What you have to do: Scan the entries below. List each line with "high".

Records to use:
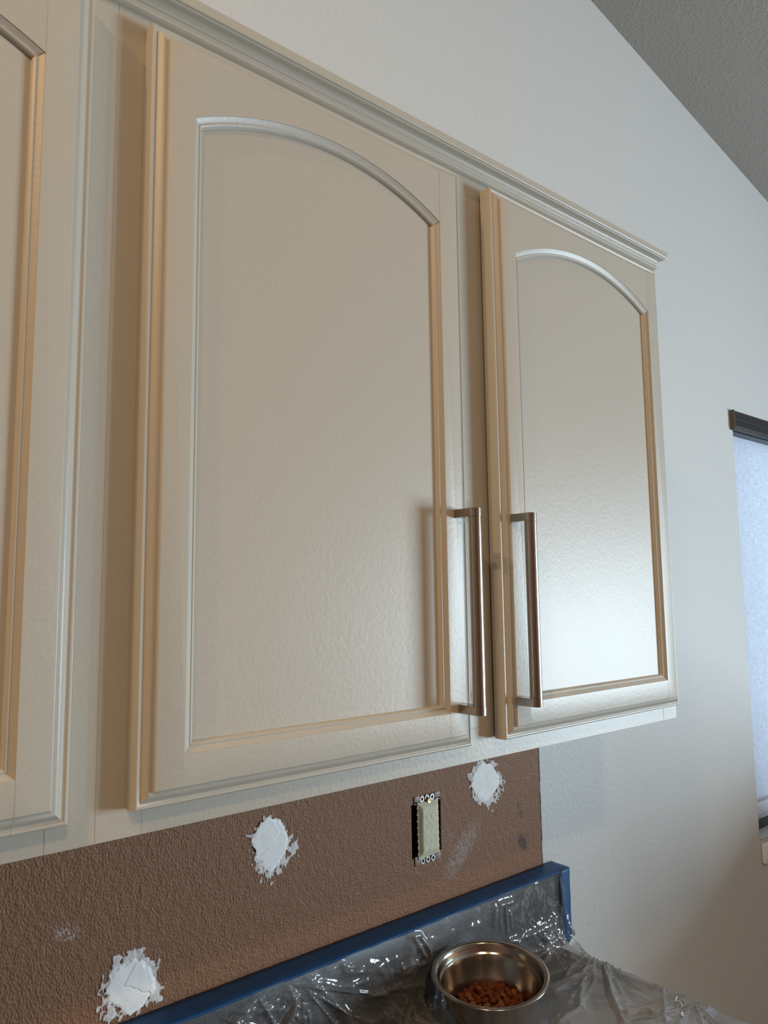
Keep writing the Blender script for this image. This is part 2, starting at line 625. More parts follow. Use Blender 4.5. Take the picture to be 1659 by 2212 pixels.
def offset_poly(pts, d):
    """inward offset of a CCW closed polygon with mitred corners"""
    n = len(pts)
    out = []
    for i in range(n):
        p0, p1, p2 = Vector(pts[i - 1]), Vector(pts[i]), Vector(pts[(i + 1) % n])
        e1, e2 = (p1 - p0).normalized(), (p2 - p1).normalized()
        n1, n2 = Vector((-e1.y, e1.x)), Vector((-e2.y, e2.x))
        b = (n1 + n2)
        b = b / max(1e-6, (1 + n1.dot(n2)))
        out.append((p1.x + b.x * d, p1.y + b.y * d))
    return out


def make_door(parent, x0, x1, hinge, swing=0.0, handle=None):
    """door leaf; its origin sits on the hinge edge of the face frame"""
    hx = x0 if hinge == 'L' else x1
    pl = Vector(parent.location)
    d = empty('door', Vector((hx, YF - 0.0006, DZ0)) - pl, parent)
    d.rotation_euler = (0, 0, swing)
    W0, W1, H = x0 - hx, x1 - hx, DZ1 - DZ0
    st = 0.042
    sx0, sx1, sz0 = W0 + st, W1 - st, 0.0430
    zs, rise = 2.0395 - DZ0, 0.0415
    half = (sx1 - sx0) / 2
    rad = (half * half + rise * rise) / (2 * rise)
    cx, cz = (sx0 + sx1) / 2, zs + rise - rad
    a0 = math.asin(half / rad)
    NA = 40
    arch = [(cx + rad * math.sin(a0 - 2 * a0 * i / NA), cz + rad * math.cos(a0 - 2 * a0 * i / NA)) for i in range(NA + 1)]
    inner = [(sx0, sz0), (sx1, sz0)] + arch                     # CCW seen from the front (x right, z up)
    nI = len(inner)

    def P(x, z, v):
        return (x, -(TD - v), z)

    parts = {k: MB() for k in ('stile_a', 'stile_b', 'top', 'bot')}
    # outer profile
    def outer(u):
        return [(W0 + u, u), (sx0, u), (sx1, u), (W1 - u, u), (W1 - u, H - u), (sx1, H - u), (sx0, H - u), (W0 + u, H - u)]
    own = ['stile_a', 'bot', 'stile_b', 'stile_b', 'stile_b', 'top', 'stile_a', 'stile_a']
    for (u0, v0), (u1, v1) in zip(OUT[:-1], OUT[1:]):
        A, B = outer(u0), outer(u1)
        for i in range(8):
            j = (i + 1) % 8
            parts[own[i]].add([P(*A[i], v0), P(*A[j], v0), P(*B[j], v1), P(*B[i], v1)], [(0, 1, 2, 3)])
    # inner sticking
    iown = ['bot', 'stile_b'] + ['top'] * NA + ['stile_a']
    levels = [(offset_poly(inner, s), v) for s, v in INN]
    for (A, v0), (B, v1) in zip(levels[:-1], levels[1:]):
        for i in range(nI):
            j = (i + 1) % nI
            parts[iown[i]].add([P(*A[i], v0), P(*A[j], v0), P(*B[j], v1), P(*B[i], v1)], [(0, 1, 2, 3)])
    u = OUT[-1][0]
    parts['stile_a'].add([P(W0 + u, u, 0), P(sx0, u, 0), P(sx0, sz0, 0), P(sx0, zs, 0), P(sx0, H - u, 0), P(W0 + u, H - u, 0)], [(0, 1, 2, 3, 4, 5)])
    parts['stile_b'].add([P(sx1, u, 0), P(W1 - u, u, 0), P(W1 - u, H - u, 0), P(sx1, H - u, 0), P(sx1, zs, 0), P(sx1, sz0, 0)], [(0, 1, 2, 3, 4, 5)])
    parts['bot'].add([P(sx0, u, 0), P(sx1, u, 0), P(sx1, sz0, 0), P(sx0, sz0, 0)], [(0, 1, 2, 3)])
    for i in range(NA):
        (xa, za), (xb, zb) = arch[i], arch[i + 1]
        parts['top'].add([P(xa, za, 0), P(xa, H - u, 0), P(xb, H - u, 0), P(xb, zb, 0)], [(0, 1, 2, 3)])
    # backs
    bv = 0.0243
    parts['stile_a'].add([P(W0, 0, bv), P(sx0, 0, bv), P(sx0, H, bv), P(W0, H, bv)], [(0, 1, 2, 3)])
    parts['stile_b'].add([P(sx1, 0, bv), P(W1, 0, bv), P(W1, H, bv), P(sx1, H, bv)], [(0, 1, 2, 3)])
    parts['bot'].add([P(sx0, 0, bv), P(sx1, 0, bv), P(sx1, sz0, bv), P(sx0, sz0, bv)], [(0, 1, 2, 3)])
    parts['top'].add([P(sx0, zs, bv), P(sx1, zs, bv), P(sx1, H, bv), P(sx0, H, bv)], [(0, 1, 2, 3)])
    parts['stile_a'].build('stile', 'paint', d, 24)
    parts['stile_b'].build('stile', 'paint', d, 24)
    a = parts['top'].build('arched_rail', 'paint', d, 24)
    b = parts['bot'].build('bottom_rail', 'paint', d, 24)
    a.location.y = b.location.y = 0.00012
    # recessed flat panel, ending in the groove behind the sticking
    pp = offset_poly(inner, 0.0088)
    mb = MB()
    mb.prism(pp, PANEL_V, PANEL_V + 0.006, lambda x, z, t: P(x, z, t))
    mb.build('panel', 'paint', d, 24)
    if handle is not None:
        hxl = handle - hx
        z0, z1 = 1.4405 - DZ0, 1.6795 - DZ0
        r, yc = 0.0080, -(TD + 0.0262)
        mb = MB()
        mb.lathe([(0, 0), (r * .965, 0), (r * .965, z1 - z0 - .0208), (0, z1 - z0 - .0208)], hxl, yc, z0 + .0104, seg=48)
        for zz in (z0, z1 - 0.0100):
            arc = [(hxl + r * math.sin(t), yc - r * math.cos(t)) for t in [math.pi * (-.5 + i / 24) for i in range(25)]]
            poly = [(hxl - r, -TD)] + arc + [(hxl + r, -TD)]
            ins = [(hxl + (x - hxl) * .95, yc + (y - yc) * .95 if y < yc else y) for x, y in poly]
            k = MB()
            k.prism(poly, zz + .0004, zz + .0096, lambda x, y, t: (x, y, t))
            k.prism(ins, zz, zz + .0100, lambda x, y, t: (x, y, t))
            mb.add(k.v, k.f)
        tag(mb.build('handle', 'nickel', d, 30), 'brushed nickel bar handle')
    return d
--
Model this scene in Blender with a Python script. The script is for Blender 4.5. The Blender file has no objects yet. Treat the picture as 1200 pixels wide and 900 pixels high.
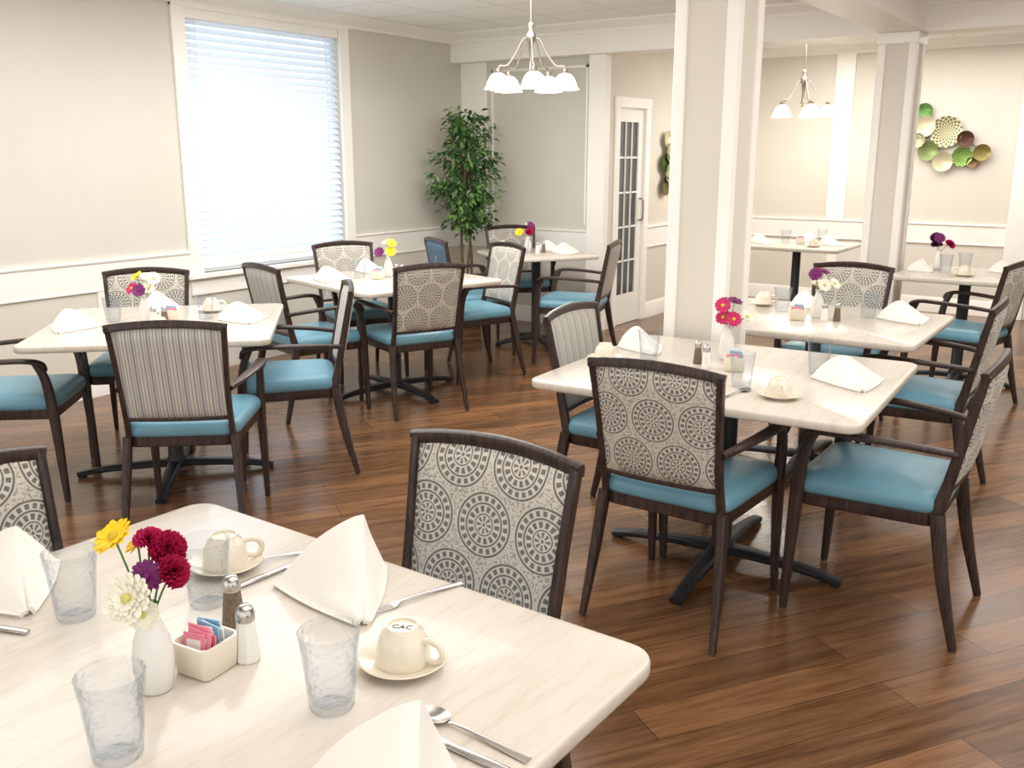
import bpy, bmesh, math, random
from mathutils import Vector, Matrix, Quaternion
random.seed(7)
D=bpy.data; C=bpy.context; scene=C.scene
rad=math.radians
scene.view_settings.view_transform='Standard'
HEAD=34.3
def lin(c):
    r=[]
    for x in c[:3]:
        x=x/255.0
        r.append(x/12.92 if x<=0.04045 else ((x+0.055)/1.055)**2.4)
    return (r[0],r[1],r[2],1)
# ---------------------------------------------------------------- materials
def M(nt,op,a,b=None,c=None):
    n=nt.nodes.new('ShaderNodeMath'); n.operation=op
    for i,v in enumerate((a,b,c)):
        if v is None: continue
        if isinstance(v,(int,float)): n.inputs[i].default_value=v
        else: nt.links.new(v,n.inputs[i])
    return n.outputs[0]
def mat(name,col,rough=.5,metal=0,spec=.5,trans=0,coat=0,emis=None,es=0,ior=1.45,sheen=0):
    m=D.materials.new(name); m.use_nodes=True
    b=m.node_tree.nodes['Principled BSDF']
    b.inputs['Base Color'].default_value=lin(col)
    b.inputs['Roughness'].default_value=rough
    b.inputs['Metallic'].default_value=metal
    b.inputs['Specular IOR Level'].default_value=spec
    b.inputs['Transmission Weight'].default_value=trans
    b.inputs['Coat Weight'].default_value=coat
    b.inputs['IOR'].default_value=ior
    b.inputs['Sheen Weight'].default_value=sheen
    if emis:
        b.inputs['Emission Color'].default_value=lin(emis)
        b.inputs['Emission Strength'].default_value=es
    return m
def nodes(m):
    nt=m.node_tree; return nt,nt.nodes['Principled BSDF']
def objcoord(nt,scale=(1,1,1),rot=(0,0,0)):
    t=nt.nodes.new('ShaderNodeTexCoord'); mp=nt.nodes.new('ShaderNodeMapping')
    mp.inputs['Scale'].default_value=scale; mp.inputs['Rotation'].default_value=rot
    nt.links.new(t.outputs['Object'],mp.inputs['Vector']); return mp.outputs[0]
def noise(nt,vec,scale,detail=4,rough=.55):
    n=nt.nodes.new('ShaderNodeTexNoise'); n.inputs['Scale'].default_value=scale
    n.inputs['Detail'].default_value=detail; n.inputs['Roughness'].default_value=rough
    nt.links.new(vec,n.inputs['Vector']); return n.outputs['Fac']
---
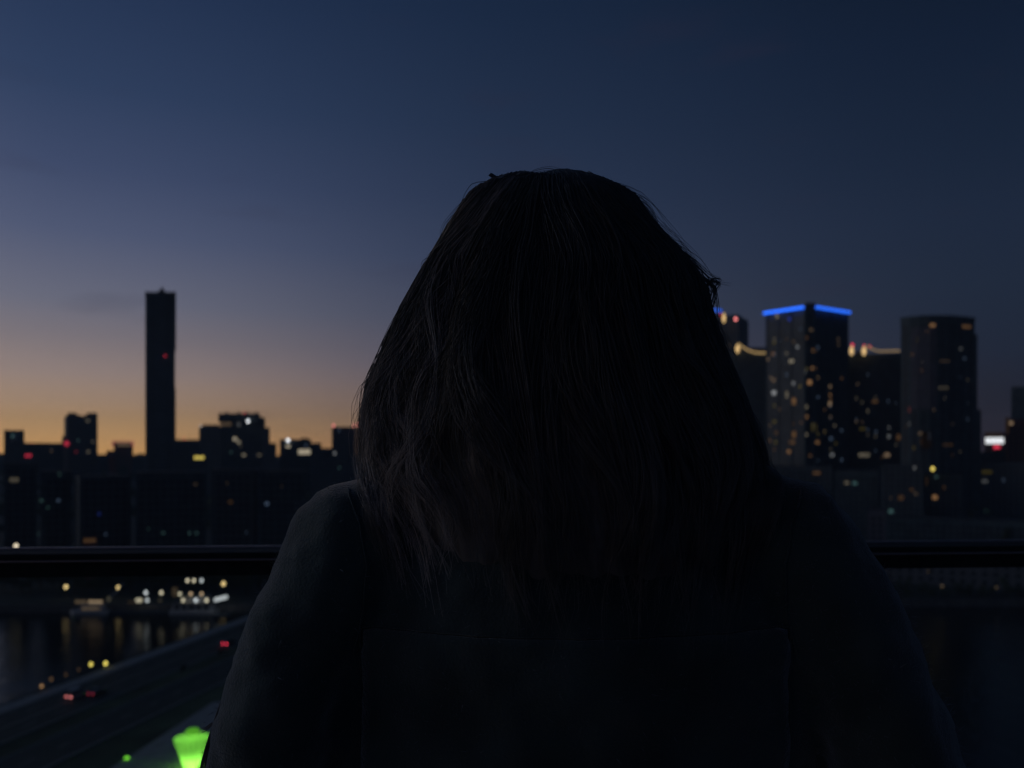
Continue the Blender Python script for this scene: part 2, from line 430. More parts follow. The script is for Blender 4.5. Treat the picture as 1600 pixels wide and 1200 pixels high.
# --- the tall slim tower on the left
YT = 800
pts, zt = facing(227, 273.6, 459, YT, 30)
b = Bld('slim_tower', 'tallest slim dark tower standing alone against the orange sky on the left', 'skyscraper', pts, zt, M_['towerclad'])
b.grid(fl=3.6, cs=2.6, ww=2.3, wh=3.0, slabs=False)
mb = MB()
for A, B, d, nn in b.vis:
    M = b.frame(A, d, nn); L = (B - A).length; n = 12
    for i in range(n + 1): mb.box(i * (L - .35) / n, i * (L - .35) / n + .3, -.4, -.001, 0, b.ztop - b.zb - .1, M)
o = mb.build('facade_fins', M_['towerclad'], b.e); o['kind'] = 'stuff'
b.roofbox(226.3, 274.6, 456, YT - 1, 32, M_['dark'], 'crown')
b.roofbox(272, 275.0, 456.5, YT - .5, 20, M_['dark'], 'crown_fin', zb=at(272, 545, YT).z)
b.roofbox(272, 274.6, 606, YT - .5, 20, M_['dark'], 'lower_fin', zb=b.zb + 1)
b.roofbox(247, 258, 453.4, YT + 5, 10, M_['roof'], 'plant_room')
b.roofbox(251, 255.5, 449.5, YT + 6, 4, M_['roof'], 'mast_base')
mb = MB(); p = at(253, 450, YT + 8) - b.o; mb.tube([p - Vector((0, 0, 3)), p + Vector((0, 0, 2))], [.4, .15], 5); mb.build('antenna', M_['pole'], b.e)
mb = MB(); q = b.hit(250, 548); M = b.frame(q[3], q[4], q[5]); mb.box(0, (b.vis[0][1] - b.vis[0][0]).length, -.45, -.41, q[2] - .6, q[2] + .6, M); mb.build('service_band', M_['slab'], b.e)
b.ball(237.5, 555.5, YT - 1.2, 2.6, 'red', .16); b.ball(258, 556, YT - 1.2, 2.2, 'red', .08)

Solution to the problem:
Model this scene in Blender with a Python script. The script is for Blender 4.5. The Blender file has no objects yet. Treat the picture as 1200 pixels wide and 900 pixels high.
Continue the Blender Python script for this scene: part 2, from line 430. More parts follow. The script is for Blender 4.5. Treat the picture as 1600 pixels wide and 1200 pixels high.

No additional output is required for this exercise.